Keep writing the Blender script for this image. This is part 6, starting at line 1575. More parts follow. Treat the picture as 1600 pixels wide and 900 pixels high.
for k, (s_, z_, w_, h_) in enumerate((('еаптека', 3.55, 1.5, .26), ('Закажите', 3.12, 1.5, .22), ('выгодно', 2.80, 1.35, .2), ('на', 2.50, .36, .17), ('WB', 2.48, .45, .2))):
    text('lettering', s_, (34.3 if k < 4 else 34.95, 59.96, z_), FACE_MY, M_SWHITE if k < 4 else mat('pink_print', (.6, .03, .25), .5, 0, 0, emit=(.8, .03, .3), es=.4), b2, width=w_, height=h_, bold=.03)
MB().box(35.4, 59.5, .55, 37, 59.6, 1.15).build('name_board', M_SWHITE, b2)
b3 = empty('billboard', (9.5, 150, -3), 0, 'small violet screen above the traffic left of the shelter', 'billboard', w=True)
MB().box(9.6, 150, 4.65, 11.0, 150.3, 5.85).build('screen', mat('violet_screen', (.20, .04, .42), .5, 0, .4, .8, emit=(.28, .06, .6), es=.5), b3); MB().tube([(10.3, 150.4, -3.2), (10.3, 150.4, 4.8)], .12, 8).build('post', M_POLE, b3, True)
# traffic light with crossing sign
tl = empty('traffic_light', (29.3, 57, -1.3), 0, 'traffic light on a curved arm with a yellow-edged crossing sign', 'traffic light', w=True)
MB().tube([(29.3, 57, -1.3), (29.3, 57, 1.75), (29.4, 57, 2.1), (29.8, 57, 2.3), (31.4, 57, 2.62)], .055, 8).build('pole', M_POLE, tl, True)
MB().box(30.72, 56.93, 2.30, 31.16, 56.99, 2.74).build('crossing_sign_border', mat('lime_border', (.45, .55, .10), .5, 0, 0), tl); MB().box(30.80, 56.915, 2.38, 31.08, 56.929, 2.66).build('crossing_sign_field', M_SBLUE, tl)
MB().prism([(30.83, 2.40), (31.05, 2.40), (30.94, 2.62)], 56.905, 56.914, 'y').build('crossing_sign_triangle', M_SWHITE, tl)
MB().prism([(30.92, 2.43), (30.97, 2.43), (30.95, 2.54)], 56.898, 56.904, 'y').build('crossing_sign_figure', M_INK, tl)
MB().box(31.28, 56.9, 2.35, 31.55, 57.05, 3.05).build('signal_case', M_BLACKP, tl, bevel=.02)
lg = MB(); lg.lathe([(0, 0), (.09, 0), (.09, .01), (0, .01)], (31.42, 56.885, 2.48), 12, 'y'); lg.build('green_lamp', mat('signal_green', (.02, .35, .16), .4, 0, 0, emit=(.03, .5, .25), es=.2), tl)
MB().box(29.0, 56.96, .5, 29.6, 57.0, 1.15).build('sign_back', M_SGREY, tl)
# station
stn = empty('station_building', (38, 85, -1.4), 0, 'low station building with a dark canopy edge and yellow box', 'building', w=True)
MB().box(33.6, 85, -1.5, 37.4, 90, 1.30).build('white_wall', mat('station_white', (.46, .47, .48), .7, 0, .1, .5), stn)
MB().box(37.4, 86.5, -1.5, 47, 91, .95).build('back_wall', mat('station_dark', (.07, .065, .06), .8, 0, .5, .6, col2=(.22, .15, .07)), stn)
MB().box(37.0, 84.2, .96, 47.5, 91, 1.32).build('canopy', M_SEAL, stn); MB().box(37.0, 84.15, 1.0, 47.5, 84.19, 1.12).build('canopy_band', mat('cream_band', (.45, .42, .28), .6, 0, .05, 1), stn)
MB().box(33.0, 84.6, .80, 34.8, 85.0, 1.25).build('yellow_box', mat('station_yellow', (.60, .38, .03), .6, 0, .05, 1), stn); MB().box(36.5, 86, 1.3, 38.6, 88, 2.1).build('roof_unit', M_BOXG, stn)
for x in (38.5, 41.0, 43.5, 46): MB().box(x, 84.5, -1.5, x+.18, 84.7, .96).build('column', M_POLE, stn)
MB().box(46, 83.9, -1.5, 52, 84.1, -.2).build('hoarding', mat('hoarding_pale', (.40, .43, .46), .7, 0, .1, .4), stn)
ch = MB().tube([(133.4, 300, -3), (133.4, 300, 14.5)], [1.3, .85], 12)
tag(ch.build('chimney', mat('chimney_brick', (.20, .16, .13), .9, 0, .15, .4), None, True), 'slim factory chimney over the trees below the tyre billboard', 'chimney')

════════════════

◆ Instructions to follow ◆
Retype the data exactly as given.

◆ Full answer ◆
Keep writing the Blender script for this image. This is part 6, starting at line 1575. More parts follow. Treat the picture as 1600 pixels wide and 900 pixels high.
for k, (s_, z_, w_, h_) in enumerate((('еаптека', 3.55, 1.5, .26), ('Закажите', 3.12, 1.5, .22), ('выгодно', 2.80, 1.35, .2), ('на', 2.50, .36, .17), ('WB', 2.48, .45, .2))):
    text('lettering', s_, (34.3 if k < 4 else 34.95, 59.96, z_), FACE_MY, M_SWHITE if k < 4 else mat('pink_print', (.6, .03, .25), .5, 0, 0, emit=(.8, .03, .3), es=.4), b2, width=w_, height=h_, bold=.03)
MB().box(35.4, 59.5, .55, 37, 59.6, 1.15).build('name_board', M_SWHITE, b2)
b3 = empty('billboard', (9.5, 150, -3), 0, 'small violet screen above the traffic left of the shelter', 'billboard', w=True)
MB().box(9.6, 150, 4.65, 11.0, 150.3, 5.85).build('screen', mat('violet_screen', (.20, .04, .42), .5, 0, .4, .8, emit=(.28, .06, .6), es=.5), b3); MB().tube([(10.3, 150.4, -3.2), (10.3, 150.4, 4.8)], .12, 8).build('post', M_POLE, b3, True)
# traffic light with crossing sign
tl = empty('traffic_light', (29.3, 57, -1.3), 0, 'traffic light on a curved arm with a yellow-edged crossing sign', 'traffic light', w=True)
MB().tube([(29.3, 57, -1.3), (29.3, 57, 1.75), (29.4, 57, 2.1), (29.8, 57, 2.3), (31.4, 57, 2.62)], .055, 8).build('pole', M_POLE, tl, True)
MB().box(30.72, 56.93, 2.30, 31.16, 56.99, 2.74).build('crossing_sign_border', mat('lime_border', (.45, .55, .10), .5, 0, 0), tl); MB().box(30.80, 56.915, 2.38, 31.08, 56.929, 2.66).build('crossing_sign_field', M_SBLUE, tl)
MB().prism([(30.83, 2.40), (31.05, 2.40), (30.94, 2.62)], 56.905, 56.914, 'y').build('crossing_sign_triangle', M_SWHITE, tl)
MB().prism([(30.92, 2.43), (30.97, 2.43), (30.95, 2.54)], 56.898, 56.904, 'y').build('crossing_sign_figure', M_INK, tl)
MB().box(31.28, 56.9, 2.35, 31.55, 57.05, 3.05).build('signal_case', M_BLACKP, tl, bevel=.02)
lg = MB(); lg.lathe([(0, 0), (.09, 0), (.09, .01), (0, .01)], (31.42, 56.885, 2.48), 12, 'y'); lg.build('green_lamp', mat('signal_green', (.02, .35, .16), .4, 0, 0, emit=(.03, .5, .25), es=.2), tl)
MB().box(29.0, 56.96, .5, 29.6, 57.0, 1.15).build('sign_back', M_SGREY, tl)
# station
stn = empty('station_building', (38, 85, -1.4), 0, 'low station building with a dark canopy edge and yellow box', 'building', w=True)
MB().box(33.6, 85, -1.5, 37.4, 90, 1.30).build('white_wall', mat('station_white', (.46, .47, .48), .7, 0, .1, .5), stn)
MB().box(37.4, 86.5, -1.5, 47, 91, .95).build('back_wall', mat('station_dark', (.07, .065, .06), .8, 0, .5, .6, col2=(.22, .15, .07)), stn)
MB().box(37.0, 84.2, .96, 47.5, 91, 1.32).build('canopy', M_SEAL, stn); MB().box(37.0, 84.15, 1.0, 47.5, 84.19, 1.12).build('canopy_band', mat('cream_band', (.45, .42, .28), .6, 0, .05, 1), stn)
MB().box(33.0, 84.6, .80, 34.8, 85.0, 1.25).build('yellow_box', mat('station_yellow', (.60, .38, .03), .6, 0, .05, 1), stn); MB().box(36.5, 86, 1.3, 38.6, 88, 2.1).build('roof_unit', M_BOXG, stn)
for x in (38.5, 41.0, 43.5, 46): MB().box(x, 84.5, -1.5, x+.18, 84.7, .96).build('column', M_POLE, stn)
MB().box(46, 83.9, -1.5, 52, 84.1, -.2).build('hoarding', mat('hoarding_pale', (.40, .43, .46), .7, 0, .1, .4), stn)
ch = MB().tube([(133.4, 300, -3), (133.4, 300, 14.5)], [1.3, .85], 12)
tag(ch.build('chimney', mat('chimney_brick', (.20, .16, .13), .9, 0, .15, .4), None, True), 'slim factory chimney over the trees below the tyre billboard', 'chimney')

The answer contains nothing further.